Piccoli obiettivi in corsa
In effetti questa disamina ricalca al meglio quel che è successo a Baroncini. Certo il corridore romagnolo ha dovuto attendere un bel po’, visto che su 160 chilometri di gara ha dato la stoccata quando ne mancavano solo 6. E questo succede spesso nel ciclismo moderno. Come si fa ad aspettare tanto e a restare calmi? Pensiamo alla Sanremo: si fanno 300 chilometri, ma per i primi 290 praticamente non succede “nulla”.
«Ma se io ho fatto tutto quello che dovevo fare sono tranquillo – continua la Borgia – Oggi si usa spesso una strategia di suddivisione del percorso in fasce e per ognuna ci si dà dei piccoli obiettivi. Anche perché non puoi fare la tua strategia e restare impassibile: ci sono anche gli altri e se qualcuno ti prende in contropiede e parte a 30 chilometri dall’arrivo? Devi “stare” in gara.
«Per questo è importante suddividere la gara in piccoli obiettivi. Per esempio: all’attacco di quello strappo devo essere tra i primi dieci. In quel tratto devo stare coperto, qui devo mangiare… Serve anche a non perdere la concentrazione. Che poi è restare concentrati su quello che si deve fare. Se invece siamo in un grande Giro gli obiettivi più piccoli sono le tappe: frazione piatta, oggi non devo prendere buchi, non devo cadere…».
Effetto Carpenter
Di fronte a queste teorie viene da chiedersi se ci sia stato un momento in cui un atleta si chiude in una stanza a meditare e ad immaginarsi la scena.
«Oggi in molti hanno il preparatore mentale che li aiuta nella visualizzazione, ma tanti altri lo hanno sempre fatto senza saperlo.

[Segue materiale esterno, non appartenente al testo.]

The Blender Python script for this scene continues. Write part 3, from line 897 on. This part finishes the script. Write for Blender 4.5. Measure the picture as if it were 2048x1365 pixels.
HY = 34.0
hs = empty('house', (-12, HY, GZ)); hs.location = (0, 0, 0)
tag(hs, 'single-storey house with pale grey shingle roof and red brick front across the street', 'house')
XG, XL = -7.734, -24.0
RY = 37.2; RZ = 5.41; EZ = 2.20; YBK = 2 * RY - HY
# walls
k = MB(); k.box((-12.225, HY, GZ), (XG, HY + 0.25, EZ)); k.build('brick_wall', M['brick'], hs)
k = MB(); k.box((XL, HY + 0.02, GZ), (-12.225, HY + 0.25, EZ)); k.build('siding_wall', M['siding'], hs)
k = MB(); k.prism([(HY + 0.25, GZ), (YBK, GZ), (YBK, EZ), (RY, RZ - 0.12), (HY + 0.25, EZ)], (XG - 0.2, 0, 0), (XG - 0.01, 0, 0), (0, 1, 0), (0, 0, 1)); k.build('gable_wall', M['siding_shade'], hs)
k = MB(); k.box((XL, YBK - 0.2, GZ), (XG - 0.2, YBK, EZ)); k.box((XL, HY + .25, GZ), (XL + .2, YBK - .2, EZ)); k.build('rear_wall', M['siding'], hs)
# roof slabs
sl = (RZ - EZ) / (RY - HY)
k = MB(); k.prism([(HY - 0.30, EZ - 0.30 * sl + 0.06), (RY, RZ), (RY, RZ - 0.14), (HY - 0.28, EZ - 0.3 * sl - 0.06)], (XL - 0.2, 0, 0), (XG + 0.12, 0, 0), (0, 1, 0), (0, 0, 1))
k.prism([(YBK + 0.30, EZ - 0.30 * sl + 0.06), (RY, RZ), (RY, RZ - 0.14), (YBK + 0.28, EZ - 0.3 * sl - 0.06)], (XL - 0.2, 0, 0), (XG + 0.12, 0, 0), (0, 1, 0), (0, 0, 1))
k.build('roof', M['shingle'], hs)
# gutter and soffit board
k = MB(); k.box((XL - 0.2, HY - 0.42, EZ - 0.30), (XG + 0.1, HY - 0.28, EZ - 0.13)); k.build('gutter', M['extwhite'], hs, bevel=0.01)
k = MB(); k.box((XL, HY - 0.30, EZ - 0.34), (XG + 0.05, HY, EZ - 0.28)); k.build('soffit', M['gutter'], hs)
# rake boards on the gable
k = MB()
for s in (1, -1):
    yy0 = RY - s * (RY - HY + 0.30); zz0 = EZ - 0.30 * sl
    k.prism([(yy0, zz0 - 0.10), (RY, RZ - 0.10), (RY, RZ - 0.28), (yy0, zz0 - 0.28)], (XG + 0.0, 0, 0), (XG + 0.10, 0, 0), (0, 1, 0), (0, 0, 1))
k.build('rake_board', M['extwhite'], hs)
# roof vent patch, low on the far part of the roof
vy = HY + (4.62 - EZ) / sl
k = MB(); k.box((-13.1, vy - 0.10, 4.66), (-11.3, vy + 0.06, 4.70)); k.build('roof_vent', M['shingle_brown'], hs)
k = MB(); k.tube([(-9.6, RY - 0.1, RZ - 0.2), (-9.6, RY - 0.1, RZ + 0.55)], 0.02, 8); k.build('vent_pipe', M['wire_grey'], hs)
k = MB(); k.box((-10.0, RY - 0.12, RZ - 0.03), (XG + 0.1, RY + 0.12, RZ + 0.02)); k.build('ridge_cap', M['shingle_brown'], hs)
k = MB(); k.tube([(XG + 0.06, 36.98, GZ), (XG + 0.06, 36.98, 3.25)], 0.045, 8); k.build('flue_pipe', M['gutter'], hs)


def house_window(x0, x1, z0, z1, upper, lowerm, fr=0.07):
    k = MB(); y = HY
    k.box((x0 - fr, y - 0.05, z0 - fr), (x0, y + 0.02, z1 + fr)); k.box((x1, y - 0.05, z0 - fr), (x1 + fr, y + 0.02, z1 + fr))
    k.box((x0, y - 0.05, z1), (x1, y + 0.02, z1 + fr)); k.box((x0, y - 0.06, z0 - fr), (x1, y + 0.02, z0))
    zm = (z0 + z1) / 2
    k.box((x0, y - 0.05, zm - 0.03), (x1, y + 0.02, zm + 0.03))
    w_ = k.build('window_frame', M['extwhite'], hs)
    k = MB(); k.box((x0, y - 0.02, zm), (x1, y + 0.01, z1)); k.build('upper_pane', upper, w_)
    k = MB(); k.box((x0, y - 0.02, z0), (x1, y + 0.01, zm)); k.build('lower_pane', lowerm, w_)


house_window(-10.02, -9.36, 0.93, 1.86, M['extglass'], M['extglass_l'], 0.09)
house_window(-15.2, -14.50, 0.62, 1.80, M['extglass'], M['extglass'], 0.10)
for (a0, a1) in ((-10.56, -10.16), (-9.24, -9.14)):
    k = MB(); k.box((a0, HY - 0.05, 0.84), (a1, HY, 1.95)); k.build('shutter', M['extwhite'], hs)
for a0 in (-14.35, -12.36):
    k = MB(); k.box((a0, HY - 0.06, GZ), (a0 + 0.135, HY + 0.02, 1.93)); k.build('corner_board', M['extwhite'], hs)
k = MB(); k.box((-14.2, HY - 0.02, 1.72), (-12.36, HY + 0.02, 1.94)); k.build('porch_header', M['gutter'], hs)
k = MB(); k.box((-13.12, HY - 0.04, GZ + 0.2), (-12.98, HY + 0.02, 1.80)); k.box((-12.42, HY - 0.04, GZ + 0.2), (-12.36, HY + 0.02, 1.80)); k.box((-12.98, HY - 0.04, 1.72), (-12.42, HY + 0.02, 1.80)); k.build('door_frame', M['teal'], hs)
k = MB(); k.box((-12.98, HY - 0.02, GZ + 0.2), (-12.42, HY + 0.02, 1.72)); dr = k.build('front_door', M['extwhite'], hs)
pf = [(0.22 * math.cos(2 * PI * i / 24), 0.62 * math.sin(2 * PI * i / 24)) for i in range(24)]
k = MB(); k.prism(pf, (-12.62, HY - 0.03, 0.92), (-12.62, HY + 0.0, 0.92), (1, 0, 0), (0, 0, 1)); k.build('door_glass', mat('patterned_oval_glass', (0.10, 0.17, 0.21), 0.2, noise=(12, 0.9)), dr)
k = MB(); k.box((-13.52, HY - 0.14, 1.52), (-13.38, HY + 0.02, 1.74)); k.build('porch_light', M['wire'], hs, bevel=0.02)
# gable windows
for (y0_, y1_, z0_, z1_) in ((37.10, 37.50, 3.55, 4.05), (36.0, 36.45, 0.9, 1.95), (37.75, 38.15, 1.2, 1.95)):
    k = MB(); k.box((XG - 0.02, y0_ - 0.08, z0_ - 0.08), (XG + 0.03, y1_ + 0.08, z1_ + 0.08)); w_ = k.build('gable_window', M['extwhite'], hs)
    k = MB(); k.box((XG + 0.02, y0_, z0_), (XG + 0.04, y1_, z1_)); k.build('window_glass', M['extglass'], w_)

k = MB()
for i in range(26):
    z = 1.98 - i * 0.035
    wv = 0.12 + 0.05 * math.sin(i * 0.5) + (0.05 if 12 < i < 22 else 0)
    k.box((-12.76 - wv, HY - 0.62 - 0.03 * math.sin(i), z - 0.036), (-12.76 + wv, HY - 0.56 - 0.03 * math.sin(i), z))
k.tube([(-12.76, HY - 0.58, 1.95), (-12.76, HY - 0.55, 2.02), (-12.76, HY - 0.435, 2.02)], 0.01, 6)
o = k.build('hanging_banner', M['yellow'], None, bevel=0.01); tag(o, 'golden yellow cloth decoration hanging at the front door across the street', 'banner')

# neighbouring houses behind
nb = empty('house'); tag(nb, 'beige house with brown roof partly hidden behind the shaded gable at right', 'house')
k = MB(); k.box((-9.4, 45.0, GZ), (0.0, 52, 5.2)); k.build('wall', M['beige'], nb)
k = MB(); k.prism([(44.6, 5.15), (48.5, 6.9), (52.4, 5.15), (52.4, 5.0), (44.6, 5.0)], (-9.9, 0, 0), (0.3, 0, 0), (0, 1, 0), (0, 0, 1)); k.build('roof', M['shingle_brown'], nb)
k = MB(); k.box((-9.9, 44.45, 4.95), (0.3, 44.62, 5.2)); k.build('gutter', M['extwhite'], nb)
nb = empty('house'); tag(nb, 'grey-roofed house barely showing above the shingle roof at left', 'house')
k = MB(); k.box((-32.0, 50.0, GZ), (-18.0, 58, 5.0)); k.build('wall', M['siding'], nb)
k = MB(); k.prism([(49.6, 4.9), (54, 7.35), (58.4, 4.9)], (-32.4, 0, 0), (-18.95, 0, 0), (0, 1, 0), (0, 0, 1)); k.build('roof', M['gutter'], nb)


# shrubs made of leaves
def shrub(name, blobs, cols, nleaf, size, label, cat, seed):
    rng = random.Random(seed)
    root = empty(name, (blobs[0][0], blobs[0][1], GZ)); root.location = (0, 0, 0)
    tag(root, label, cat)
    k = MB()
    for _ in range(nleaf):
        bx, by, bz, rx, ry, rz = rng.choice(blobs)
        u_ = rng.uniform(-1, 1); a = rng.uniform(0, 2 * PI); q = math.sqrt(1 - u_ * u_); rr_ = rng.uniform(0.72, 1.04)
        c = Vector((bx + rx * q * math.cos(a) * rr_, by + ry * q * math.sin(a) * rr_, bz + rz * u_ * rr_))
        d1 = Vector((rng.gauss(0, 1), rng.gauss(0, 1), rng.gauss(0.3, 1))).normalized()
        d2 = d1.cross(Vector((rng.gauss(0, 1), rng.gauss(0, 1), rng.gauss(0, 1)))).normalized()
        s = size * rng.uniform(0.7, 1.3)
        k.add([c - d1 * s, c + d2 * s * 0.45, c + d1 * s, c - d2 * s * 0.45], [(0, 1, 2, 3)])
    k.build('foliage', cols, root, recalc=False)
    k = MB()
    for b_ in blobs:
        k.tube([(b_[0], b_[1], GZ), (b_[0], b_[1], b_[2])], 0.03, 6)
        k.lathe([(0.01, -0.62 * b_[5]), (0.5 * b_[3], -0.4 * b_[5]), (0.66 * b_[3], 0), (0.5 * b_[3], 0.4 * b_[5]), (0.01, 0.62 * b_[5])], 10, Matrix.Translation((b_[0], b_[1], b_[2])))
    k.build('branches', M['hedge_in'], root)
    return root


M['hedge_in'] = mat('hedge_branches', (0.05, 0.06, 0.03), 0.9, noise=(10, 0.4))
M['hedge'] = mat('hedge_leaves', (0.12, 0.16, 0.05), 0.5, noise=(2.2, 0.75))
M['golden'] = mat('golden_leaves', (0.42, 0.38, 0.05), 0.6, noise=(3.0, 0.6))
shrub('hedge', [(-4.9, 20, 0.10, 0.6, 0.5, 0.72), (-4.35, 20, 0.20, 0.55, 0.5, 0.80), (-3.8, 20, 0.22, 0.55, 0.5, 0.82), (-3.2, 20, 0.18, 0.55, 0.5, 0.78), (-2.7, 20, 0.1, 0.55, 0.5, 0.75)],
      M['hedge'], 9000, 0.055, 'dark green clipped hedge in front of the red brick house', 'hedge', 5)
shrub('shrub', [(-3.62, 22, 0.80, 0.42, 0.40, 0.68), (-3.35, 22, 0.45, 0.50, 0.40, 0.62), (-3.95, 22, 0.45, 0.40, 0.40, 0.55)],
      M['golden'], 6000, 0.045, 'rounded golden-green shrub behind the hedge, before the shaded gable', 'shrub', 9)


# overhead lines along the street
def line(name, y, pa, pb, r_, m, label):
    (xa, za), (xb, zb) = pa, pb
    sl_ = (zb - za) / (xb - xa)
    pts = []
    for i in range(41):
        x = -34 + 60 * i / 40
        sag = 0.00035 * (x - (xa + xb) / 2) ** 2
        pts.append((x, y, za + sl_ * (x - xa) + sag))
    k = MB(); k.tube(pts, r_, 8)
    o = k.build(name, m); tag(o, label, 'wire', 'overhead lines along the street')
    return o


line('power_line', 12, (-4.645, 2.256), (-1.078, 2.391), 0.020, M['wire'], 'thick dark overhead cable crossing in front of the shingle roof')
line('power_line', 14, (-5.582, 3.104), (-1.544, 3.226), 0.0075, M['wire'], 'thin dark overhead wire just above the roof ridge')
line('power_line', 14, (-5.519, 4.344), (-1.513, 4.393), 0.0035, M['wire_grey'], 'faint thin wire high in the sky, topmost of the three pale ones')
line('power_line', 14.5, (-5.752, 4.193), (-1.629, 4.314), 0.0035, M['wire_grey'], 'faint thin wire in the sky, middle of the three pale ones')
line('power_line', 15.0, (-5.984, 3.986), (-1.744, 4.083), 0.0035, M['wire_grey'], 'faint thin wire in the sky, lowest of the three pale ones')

Penso a Nibali che non ha un mental coach ma riesce comunque a concentrarsi e a motivarsi. E col tempo ognuno affina le sue tecniche, che poi sono dettate dallo spirito di sopravvivenza: questo è buono lo tengo, questo non va bene lo scarto. Poi c’è anche il rovescio della medaglia. C’è chi invece meno ci pensa e meglio è. E il problema di oggi è che i corridori pensano troppo».
Infine una curiosità: visualizzare un obiettivo o un’azione apporta più energie fisiche? Un minimo sembra di sì. E non solo per la consapevolezza che si assume.
«Si chiama effetto Carpenter – conclude la Borgia – Se tu immagini un obiettivo il corpo si attiva, in una piccola percentuale… ma si attiva. Faccio un esempio: penso che devo fare gli addominali, ebbene una piccolissima contrazione addominale avviene veramente».